Collecting energy spheres in the main game also unlocks a set of Challenge Stages based on using individual abilities to their full potential; these stages are played for points and best times and though they somewhat go against the freedom of choice in ability that I championed earlier, these are some of the most fun and addictive challenges to be had within Return to Dreamland. Regretfully, only a handful of abilities received a Challenge Stage designed around them. I would have loved to have seen each ability in the game get its own set of specifically tailored obstacles to traverse, as each of them certainly has enough techniques and attacks to design an entire stage around.

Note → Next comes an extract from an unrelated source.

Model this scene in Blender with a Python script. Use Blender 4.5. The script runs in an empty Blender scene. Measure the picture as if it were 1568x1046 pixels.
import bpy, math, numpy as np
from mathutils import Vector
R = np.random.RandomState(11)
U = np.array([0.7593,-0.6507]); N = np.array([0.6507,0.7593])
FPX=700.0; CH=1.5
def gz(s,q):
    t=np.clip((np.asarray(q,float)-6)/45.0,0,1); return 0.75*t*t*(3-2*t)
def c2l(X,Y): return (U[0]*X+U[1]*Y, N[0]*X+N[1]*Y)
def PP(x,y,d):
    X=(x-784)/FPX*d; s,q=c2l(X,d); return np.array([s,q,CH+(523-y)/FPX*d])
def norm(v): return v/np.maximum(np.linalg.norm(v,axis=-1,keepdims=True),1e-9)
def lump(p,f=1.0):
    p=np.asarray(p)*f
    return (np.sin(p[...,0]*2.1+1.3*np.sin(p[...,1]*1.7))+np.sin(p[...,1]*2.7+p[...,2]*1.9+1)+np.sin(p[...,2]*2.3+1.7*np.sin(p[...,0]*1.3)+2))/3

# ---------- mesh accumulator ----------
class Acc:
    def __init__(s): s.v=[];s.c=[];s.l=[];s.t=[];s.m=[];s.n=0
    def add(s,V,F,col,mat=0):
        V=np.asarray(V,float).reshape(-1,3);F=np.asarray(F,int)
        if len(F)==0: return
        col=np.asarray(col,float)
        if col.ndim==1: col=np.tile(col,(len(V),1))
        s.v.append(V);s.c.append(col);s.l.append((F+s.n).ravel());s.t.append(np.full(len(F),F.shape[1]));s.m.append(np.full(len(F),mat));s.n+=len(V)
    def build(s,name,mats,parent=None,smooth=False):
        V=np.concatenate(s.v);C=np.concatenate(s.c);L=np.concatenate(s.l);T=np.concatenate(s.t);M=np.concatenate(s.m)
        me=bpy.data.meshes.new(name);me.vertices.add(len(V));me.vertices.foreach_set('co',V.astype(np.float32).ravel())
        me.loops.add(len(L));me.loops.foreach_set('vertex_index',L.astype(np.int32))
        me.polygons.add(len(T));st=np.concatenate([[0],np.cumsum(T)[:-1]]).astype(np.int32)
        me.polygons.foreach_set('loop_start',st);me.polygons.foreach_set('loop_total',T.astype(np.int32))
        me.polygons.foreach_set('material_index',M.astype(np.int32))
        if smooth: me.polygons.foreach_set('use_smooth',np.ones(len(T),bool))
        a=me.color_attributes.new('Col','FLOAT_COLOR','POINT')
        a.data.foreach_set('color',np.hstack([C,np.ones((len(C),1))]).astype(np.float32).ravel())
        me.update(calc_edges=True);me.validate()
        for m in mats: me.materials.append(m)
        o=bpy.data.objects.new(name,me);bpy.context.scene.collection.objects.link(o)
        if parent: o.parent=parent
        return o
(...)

Kirby's Return to Dreamland is not a perfect game. The Super Abilities are all one-note, like the abilities from Kirby's Adventure, and really seem to stick out amongst the ridiculously developed normal abilities; they'll start to get stale partway through Extra Mode and the level designs will not melt your face off the way they might have in previous Wii sidescrollers. The soundtrack, while still fantastic, is certainly one of the weaker entries in the series. But this is a game that is more than the sum of its parts. Not one of the problems I have with this game diminishes my enjoyment of it in the slightest, and that's something I can't say about any of the previously mentioned Wii platformers. Does that make Kirby the best of them? Not necessarily. But it just might be my favorite. And if you go into it with an open mind and the eyes of a child, playing with Kirby's vast assortment of tricks might just make it yours.